KUALA LUMPUR (Jan 15): Affin Bank Bhd’s (KL:AFFIN) ambitious branch expansion plan is expected to keep its cost-to-income ratio (CIR) elevated for the next few years, according to CGS International, which is reiterating its ‘reduce’ recommendation on the bank.

In a research note on Wednesday, CGS said Affin plans to expand its branch network from 130 in 2024 to 146 by the end of this year, and to 180 by 2028, with the additions to be focused particularly in Penang, Johor, Sabah and Sarawak.

While the expansion is expected to lead to stronger loan and fee income growth in the longer term, the bank will have to bear additional recurring operating expenses before realising substantial new revenue.
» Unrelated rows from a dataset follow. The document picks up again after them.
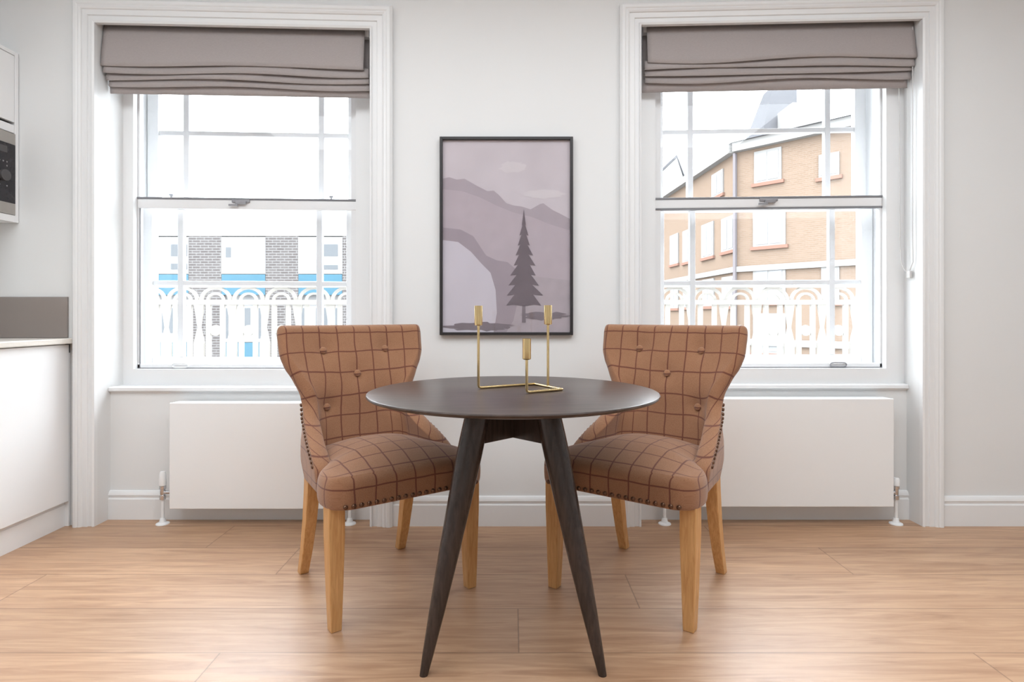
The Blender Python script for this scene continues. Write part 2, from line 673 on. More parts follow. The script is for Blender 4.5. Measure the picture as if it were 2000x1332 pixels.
# skirting boards: profile in (depth off the wall, height)
SK = [(0, 0), (0.018, 0), (0.018, 0.098), (0.013, 0.102), (0.013, 0.112), (0.017, 0.116), (0.016, 0.124), (0.008, 0.136), (0, 0.138)]


def skirting(m, x0, x1, yw):
    m.xsweep([(yw - d, z) for d, z in SK], x0, x1)


sk = MB()
ARW = 0.106
skirting(sk, A['xb'] + ARW - 0.001, B['xa'] - 0.100, YW)
skirting(sk, B['xb'] + 0.098, XR, YW)
skirting(sk, A['xa'], A['xb'], 2.86)
skirting(sk, B['xa'], B['xb'], 2.86)
struct(sk.build('baseboard_back', M['trim'], smooth=30))
skl = MB()
skl.box(XR - 0.018, XR, YBACK, YW - 0.02, 0, 0.13)
struct(skl.build('baseboard_right', M['trim']))

# architraves: moulded section (across the width from the opening outwards, depth off the wall)


def architrave(W, name, wa, wb_, wt):
    prof = [(0, 0), (0, 0.022), (0.05, 0.024), (0.09, 0.026), (0.10, 0.018), (0.30, 0.018), (0.33, 0.024), (0.55, 0.024), (0.58, 0.030),
            (0.66, 0.034), (0.72, 0.032), (0.78, 0.036), (0.90, 0.036), (1.0, 0.026), (1.0, 0)]
    zi = W['zin']
    m = MB()
    n = len(prof)

    def ring(kind):
        r = []
        for u, d in prof:
            y = YW - d
            if kind == 0:
                r.append((W['xa'] - u * wa, y, 0))
            elif kind == 1:
                r.append((W['xa'] - u * wa, y, zi + u * wt))
            elif kind == 2:
                r.append((W['xb'] + u * wb_, y, zi + u * wt))
            else:
                r.append((W['xb'] + u * wb_, y, 0))
        return r
    m.loft([ring(0), ring(1), ring(2), ring(3)])
    m.warp(tilt(W))
    struct(m.build(name, M['trim'], smooth=25))


A['zin'], B['zin'] = 2.340, 2.357
architrave(A, 'trim_1', 0.100, 0.106, 0.108)
architrave(B, 'trim_2', 0.100, 0.098, 0.100)

# window boards
for i, W in enumerate(WIN):
    z = W['sill']
    m = MB().xsweep([(W['yc'] + 0.005, z), (2.850, z), (2.843, z - 0.004), (2.842, z - 0.018), (2.846, z - 0.023), (2.858, z - 0.026), (2.861, z - 0.036),
                     (W['yc'] + 0.005, z - 0.036)], W['xa'] + 0.001, W['xb'] - 0.001)
    struct(m.build('trim_%d' % (3 + i), M['trim'], smooth=30))


# ------------------------------------------------------------------ sash windows with secondary glazing
def window(W, sash_l, sash_u):
    t = bpy.data.objects.new('window_%d' % W['n'], None)
    C.objects.link(t)
    t.location = (0.5 * (W['xa'] + W['xb']), W['yc'], W['sill'])
    struct(t)
    inv = Matrix.Translation(-Vector(t.location))
    f = tilt(W)

    def put(mb, name, mat, bevel=0.0, par=None, smooth=None):
        mb.warp(f)
        base = Vector(t.location)
        mb.warp(lambda x, y, z: (x - base.x, y - base.y, z - base.z))
        return mb.build(name, mat, par or t, bevel, smooth)
    yc = W['yc']
    top = W['head'] + 0.01
    sb = 0.718 + (W['sill'] - 0.64) * 0.6
    # plain casing around the glazing
    cs = MB()
    cs.box(W['ca'] - 0.02, W['ia'], yc, yc + 0.035, W['sill'] - 0.01, top)
    cs.box(W['ib'], W['cb'] + 0.02, yc, yc + 0.035, W['sill'] - 0.01, top)
    cs.box(W['ia'], W['ib'], yc, yc + 0.035, W['sill'] - 0.01, sb)
    cs.box(W['ia'], W['ib'], yc, yc + 0.035, 2.26, top)
    put(cs, 'casing', M['trim'])
    # box frame behind
    xo0, xo1 = (-2.02, -0.70) if W['n'] == 1 else (0.60, 2.02)
    L, U = sash_l, sash_u
    jb = MB()
    jb.box(xo0 - 0.01, L['xa'] - 0.062, yc + 0.035, YB - 0.02, W['sill'] - 0.04, top)
    jb.box(L['xb'] + 0.062, xo1 + 0.01, yc + 0.035, YB - 0.02, W['sill'] - 0.04, top)
    jb.box(L['xa'] - 0.062, L['xb'] + 0.062, yc + 0.035, YB - 0.02, W['sill'] - 0.04, sb - 0.008)
    jb.box(L['xa'] - 0.062, L['xb'] + 0.062, yc + 0.035, YB - 0.02, 2.345, top)
    put(jb, 'window_frame', M['sash'])

    def sash(P, y, name):
        m = MB()
        d = 0.038
        xa, xb, z0, z1 = P['xa'], P['xb'], P['z0'], P['z1']
        m.box(xa - 0.06, xa, y, y + d, z0 - P['rb'], z1 + P['rt'])
        m.box(xb, xb + 0.06, y, y + d, z0 - P['rb'], z1 + P['rt'])
        m.box(xa, xb, y, y + d, z0 - P['rb'], z0)
        m.box(xa, xb, y, y + d, z1, z1 + P['rt'])
        s = put(m, name, M['sash'], 0.004)
        b = MB()
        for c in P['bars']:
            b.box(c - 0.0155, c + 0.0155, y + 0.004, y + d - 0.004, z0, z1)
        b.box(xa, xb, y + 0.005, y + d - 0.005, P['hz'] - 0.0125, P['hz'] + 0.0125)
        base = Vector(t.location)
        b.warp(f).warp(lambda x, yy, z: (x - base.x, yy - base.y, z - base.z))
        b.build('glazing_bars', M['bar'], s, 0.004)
        g = MB().box(xa - 0.004, xb + 0.004, y + 0.017, y + 0.021, z0 - 0.004, z1 + 0.004)
        g.warp(f).warp(lambda x, yy, z: (x - base.x, yy - base.y, z - base.z))
        g.build('glass_pane', M['glass'], s)
        return s
    sash(L, 3.092, 'lower_sash')
    sash(U, 3.142, 'upper_sash')
    # secondary glazing: slim white frame, mid rail with grey edges, latch and pull
    ys = yc + 0.036
    xa, xb = W['ia'] - 0.012, W['ib'] + 0.012
    fr = MB()
    fr.box(xa, xa + 0.022, ys, ys + 0.03, sb - 0.002, 2.30)
    fr.box(xb - 0.022, xb, ys, ys + 0.03, sb - 0.002, 2.30)
    fr.box(xa, xb, ys, ys + 0.03, sb - 0.002, sb + 0.022)
    fr.box(xa, xb, ys, ys + 0.03, 2.27, 2.30)
    put(fr, 'secondary_frame', M['alu'], 0.002)
    ra, rb = W['rail']
    rl = MB()
    rl.box(xa + 0.012, xb - 0.012, ys - 0.004, ys + 0.02, ra, rb)
    r = put(rl, 'secondary_rail', M['alu'], 0.004)
    ge = MB()
    ge.box(xa + 0.004, xb - 0.004, ys - 0.006, ys + 0.022, rb - 0.001, rb + 0.010)
    if W['n'] == 2:
        ge.box(xa + 0.008, xb - 0.008, ys - 0.006, ys + 0.022, ra - 0.008, ra + 0.001)
    put(ge, 'rail_edge', M['grey_seal'], 0.002, )
    se = MB()
    se.box(xa + 0.012, xb - 0.012, ys - 0.002, ys + 0.006, sb - 0.001, sb + 0.004)
    se.box(xa + 0.0215, xa + 0.0245, ys - 0.002, ys + 0.006, sb, ra if W['n'] == 1 else sb + 0.01)
    put(se, 'grey_seal', M['grey_seal'])
    cx = W['catch']
    ct = MB()
    ct.box(cx - 0.045, cx + 0.045, ys - 0.012, ys - 0.004, rb - 0.014, rb + 0.001)
    ct.box(cx - 0.022, cx + 0.03, ys - 0.022, ys - 0.010, rb - 0.024, rb - 0.008)
    ct.box(cx - 0.055, cx - 0.010, ys - 0.026, ys - 0.016, rb - 0.034, rb - 0.024)
    put(ct, 'catch', M['catch'], 0.002)
    # sash pull on the bottom rail
    px = W['pull']
    pz = sb + 0.016
    pts = []
    for k in range(24):
        a = 2 * math.pi * k / 24
        ca_, sa_ = math.cos(a), math.sin(a)
        pts.append((px + 0.040 * (abs(ca_) ** 0.45) * (1 if ca_ > 0 else -1), ys - 0.008, pz + 0.0105 * (abs(sa_) ** 0.7) * (1 if sa_ > 0 else -1)))
    pl = MB().tube(pts, 0.0035, 8, True)
    put(pl, 'sash_pull', M['catch'] if W['n'] == 2 else M['alu'], 0, None, 50)
    # glass of the secondary glazing
    g2 = MB().box(xa + 0.012, xb - 0.012, ys + 0.012, ys + 0.016, sb + 0.01, 2.285)
    put(g2, 'secondary_glass', M['glass'])
    # little brass-free sash stops standing on the meeting rail
    if W['n'] == 1:
        st = MB()
        for sx in (-1.81, -0.96):
            st.box(sx - 0.004, sx + 0.004, 3.125, 3.135, 1.585, 1.625)
            st.box(sx - 0.010, sx + 0.010, 3.122, 3.136, 1.615, 1.625)
        put(st, 'sash_stop', M['catch'])


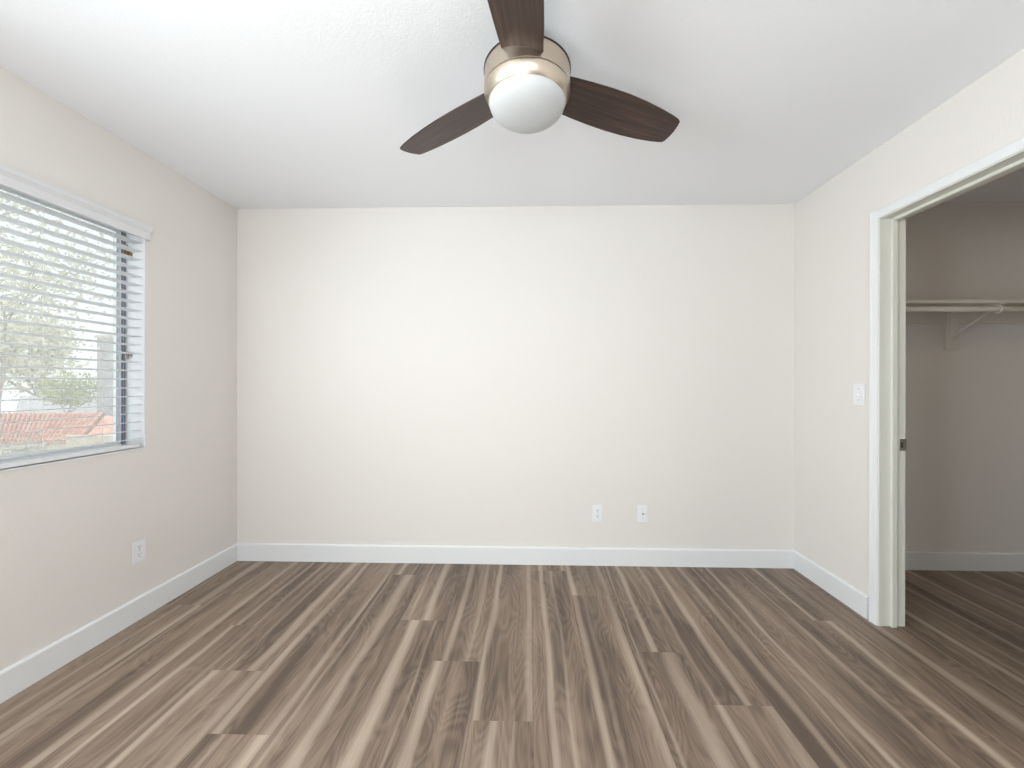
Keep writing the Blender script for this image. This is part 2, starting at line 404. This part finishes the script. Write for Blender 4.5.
for a in ((y1 - lt - fw, y1 - lt), (y0 + lt, y0 + lt + fw)): box(bm, WX - .05, WX, a[0], a[1], z0, z1 - lt, bev=.002)
box(bm, WX - .05, WX, y0 + lt + fw, y1 - lt - fw, z1 - lt - fw, z1 - lt, bev=.002); box(bm, WX - .05, WX, y0 + lt + fw, y1 - lt - fw, z0, z0 + fw, bev=.002)
wpart('frame', bm, m_trim)
ya, yb = y0 + lt + fw, y1 - lt - fw
ym = (ya + yb) / 2
for (a, b_, xo) in ((ya, ym + .02, -.030), (ym - .02, yb, -.012)):
    bm = bmesh.new(); s = .012; X_ = WX + xo
    for q in ((a, a + s), (b_ - s, b_)): box(bm, X_ - .012, X_, q[0], q[1], z0 + fw, z1 - lt - fw, bev=.0015)
    for q in ((z0 + fw, z0 + fw + s), (z1 - lt - fw - s, z1 - lt - fw)): box(bm, X_ - .012, X_, a + s, b_ - s, q[0], q[1], bev=.0015)
    sa = wpart('sash', bm, m_trim)
    wpart('pane', B(X_ - .009, X_ - .005, a + s, b_ - s, z0 + fw + s, z1 - lt - fw - s), m_pane, parent=sa)
    g = .0015
    bm = bmesh.new()
    for q in ((a + s, a + s + g), (b_ - s - g, b_ - s)): box(bm, X_ - .004, X_ - .001, q[0], q[1], z0 + fw + s, z1 - lt - fw - s)
    wpart('gasket', bm, m_gasket, parent=sa)
bm = B(WX - .049, WX - .0485, ya, yb, z0 + fw, z1 - lt - fw)
wpart('haze_screen', bm, m_screen)
# dark grey track strip just inside the far stile of the frame
bm = bmesh.new()
box(bm, WX - .004, WX + .0012, 1.9555, 1.9640, z0 + .004, z1 - lt - .004); box(bm, WX - .004, WX + .0012, 1.9665, 1.9750, z0 + .004, z1 - lt - .004)
wpart('track', bm, m_gasket, label='dark grey vertical window track')
# latches on the far stile
bm = bmesh.new(); lx, ly, lz = WX + .012, y1 - lt - .012, 1.914
box(bm, lx, lx + .008, ly - .009, ly + .009, lz - .022, lz + .022, bev=.002)
tube(bm, [(lx + .012, ly - .012, lz + .034), (lx + .012, ly - .006, lz + .008), (lx + .014, ly + .010, lz - .004), (lx + .014, ly + .010, lz - .03)], .0055)
wpart('latch', bm, m_brass, label='brass latch high on the frame')
lz = 1.372
bm = bmesh.new(); box(bm, lx, lx + .006, ly - .010, ly + .010, lz - .02, lz + .016, bev=.002)
tube(bm, [(lx + .010, ly - .026, lz + .012), (lx + .014, ly - .006, lz + .016), (lx + .016, ly + .012, lz + .002), (lx + .014, ly + .018, lz - .014)], .005)
wpart('latch', bm, m_steel, label='pale grey latch half way up the frame')

def plain_window(name, axis, a0, a1, z0_, z1_, c):
    r = empty(name, (0, 0, 0), kind='structure'); bm = bmesh.new(); f_ = .035
    def bb(p, q, za, zb, t=.04):
        if axis == 'x': box(bm, c - t / 2, c + t / 2, p, q, za, zb)
        else: box(bm, p, q, c - t / 2, c + t / 2, za, zb)
    bb(a0, a0 + f_, z0_, z1_); bb(a1 - f_, a1, z0_, z1_); bb(a0 + f_, a1 - f_, z0_, z0_ + f_); bb(a0 + f_, a1 - f_, z1_ - f_, z1_)
    mid = (a0 + a1) / 2; bb(mid - .02, mid + .02, z0_ + f_, z1_ - f_)
    link('frame', bm, m_trim, r)
    bm = bmesh.new(); bb(a0 + f_, mid - .02, z0_ + f_, z1_ - f_, .004); link('pane', bm, m_pane, r)
    bm = bmesh.new(); bb(mid + .02, a1 - f_, z0_ + f_, z1_ - f_, .004); link('pane', bm, m_pane, r)
plain_window('added_side_window', 'x', -1.12, .42, .85, 2.03, XL - .10)  # invented window near the camera, added to let in fill light
plain_window('added_rear_window', 'y', -1.35, .95, .85, 2.1, YB - .08)  # invented window behind the camera, added for more fill light

# ------------------------------------------------------------------ blind
bl = empty('window_blind', (XL, (y0 + y1) / 2, z0), 'white horizontal slat blind with moulded valance, slats open, in the window', 'blind')
def bpart(name, bm, m, label=None, parent=None): return wpart(name, bm, m, label, parent, root=bl)
SXc = XL - .028; SW = .050
SY0, SY1 = y0 + .012, y1 - .012
pitch_s = .04465; zs0 = .9340
tilt = math.radians(5)
def slat_bm():
    bm = bmesh.new(); n_ = 6; th = .0026
    def prof_pt(s): return (SW * s, .0014 * (1 - 4 * s * s))
    top = [prof_pt(-.5 + i / n_) for i in range(n_ + 1)]
    pr = [(u, v + th / 2) for u, v in top] + [(u, v - th / 2) for u, v in reversed(top)]
    return extrude_profile(bm, pr, (0, SY0, 0), (0, 1, 0), SY1 - SY0, (math.cos(tilt), 0, math.sin(tilt)), (-math.sin(tilt), 0, math.cos(tilt)))
proto = bpart('slat', slat_bm(), m_blind)
proto.matrix_parent_inverse = Matrix.Identity(4)
NS = 25
for i in range(NS):
    o = proto if i == 0 else proto.copy()
    if i: C.objects.link(o); o.parent = bl
    o.location = (SXc - bl.location.x, -bl.location.y, zs0 + i * pitch_s - bl.location.z)
bpart('bottom_rail', B(SXc - .026, SXc + .028, SY0, SY1 - .012, z0 + .004, z0 + .022, bev=.003), m_trim)
bpart('headrail', B(XL - .062, XL - .006, SY0, SY1, z1 - lt - .022, z1 - lt, bev=.001), m_trim)
vz0, vz1 = 1.985, 2.058
vp = [(0, 0), (.010, 0), (.011, .002), (.011, .034), (.008, .037), (.008, .040), (.012, .043), (.012, .046), (.015, .050), (.019, .054), (.021, .062), (.022, .066), (.022, .073), (0, .073)]
bpart('valance', extrude_profile(bmesh.new(), vp, (XL + .004, y0 - .015, vz0), (0, 1, 0), y1 - y0 + .030, (1, 0, 0), (0, 0, 1)), m_val)
for yy in (.64, 1.10, 1.559, 1.831):
    bm = bmesh.new()
    for xx in (SXc - .026, SXc + .0265): tube(bm, [(xx, yy, z0 + .015), (xx, yy, z1 - .02)], .0008, 5)
    bpart('ladder_cord', bm, m_cord)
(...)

“With this, we estimate its CIR could remain elevated, at above 60% to 70% in the next two to three years, higher than the sector average of around 45% to 50% over the same period. We project its CIR to stay high at 65% to 68% in the financial year ended Dec 31, 2024 (FY2024)-FY2026, although this would be an improvement from the 71.6% recorded in FY2023,” said CGS.

It also noted that Affin has set aggressive financial targets for FY2028, including a pre-tax profit of RM1.8 billion (a 37% compound annual growth rate from FY2024 to FY2028), and a return on equity (ROE) of 12%, triple the 4% that the bank achieved in FY2023.